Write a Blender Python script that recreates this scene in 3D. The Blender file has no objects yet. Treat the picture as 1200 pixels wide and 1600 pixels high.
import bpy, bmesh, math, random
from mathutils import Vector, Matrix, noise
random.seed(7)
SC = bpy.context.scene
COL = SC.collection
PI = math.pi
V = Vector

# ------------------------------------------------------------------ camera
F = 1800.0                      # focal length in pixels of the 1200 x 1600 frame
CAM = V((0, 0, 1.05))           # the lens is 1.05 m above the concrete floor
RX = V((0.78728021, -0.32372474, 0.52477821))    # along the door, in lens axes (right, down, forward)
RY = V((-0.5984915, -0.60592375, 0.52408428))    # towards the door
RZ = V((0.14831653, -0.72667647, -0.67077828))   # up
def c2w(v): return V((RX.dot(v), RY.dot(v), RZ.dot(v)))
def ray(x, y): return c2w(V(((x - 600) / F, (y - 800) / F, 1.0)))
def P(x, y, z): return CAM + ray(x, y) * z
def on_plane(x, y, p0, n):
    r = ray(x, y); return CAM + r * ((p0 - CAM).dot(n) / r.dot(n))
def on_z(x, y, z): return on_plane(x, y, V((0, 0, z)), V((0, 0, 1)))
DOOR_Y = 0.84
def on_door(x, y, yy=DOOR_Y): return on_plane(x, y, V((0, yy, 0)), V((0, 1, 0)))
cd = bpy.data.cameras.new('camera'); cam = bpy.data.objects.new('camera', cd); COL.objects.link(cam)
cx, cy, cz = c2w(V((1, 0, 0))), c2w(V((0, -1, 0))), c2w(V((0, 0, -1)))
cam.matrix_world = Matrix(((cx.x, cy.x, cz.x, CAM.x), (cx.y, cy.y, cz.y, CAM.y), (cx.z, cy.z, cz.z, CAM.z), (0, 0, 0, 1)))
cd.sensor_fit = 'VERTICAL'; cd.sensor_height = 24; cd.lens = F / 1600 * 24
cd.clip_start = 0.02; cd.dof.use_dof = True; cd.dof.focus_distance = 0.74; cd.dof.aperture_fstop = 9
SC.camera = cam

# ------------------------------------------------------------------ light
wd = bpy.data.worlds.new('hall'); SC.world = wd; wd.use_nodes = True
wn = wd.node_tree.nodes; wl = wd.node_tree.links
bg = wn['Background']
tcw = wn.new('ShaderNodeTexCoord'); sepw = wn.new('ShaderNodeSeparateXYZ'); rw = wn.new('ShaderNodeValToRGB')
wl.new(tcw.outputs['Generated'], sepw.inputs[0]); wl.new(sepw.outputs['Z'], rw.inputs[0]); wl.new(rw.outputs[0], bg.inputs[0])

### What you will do
Find how many lines in the material hold the word "scene" and state that number alone.

### Result
2